Lifestyle
August 06 2017
L'ultima recita senza vittoria per Usain Bolt apre il dibattito. Ha sbagliato il giamaicano, leggenda dello sprint su pista, ad accettare il Mondiale di Londra come ribalta l'addio a coronamento di una carriera da urlo? Poteva (doveva) fermarsi prima? O il bronzo conquistato alle spalle di Gatlin e Coleman è comunque una medaglia da aggiungere alla straordinaria collezione senza indulgere nel rimpianto?
Se si mettono in fila i successi di un decennio da dominatore la risposta è semplice: Bolt ha perso un'imbattibilità che tra Mondiale e Olimpiadi durava dal 2007, anno del ko nella finale dei 200 metri contro Tyson Gay. Nel 2011 a Daegu era stato messo fuori dalla squalifica per falsa partenza nei 100 e l'oro della staffetta olimpica di Pechino 2008 gli è stato tolto per la positività del compagno di squadra Carter.
A Londra Bolt ha perso perché non è mai stato nel pieno della condizione. Lo si era intuito nella marcia di avvicinamento al Mondiale e lo si è capito nel corso dei turni preliminari che lo stesso giamaicano ha attraversato senza entusismarsi. Non solo una questione di tempi.
Nella finale è partito come tradizione più lentamente degli avversari e a differenza di tante altre volte gli è mancato lo spunto da subito per risucchiarli anche se l'oro è rimasto distante di soli 3 centesimi di secondo. A quasi 31 anni non c'è da stupisri, anche se il nuovo campione del mondo Gatlin ha vinto a 35 anni 176 giorni come nessuno mai prima di lui. Però Bolt è parso meno fulmine di sempre.
Bolt poteva vincere ma anche perdere, come poi è accaduto. Poteva anche scegliere di fermarsi prima, alle Olimpiadi di Rio de Janiero e all'ultima magnifica tripletta (100, 200 e staffetta) come a Pechino (poi tolto l'oro della 4x100) e Londra. Poteva ma non l'ha fatto e ha reso un grande servizio all'atletica leggera mondiale e allo sport in generale.
In un'epoca di scandali, doping ed esclusioni che hanno amputato le grandi manifestazioni, è stato lui a reggere il cartellone. Personaggio istrionico, fuoriclasse assoluto in pista, mattatore fuori: il volto pulito in un mondo che ha via via perso i suoi punti di riferimento. Ecco perché anche l'ultima recita era doverosa. L'atletica aveva bisogno ancora di Bolt e lui ha risposto presente.

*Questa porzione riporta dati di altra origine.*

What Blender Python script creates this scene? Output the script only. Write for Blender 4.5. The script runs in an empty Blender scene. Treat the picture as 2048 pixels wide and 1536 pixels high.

La prova? Il gelo e i fischi con cui Londra ha accolto l'oro di un personaggio dal passato equivoco come Gatlin, considerato quasi un usurpatore mentre invece, come tanti altri, è semplicemente un atleta rientrato dopo lunga squalifica. Dunque grazie Bolt, anche di essersi scoperto umano nell'ultima notte in pista. Chiuderà con la staffetta, ma il peso dell'eredità che lascia è molto più grande della semplice contabilità dei titoli. Dopo Londra nasce una nuova era. Cercasi protagonista.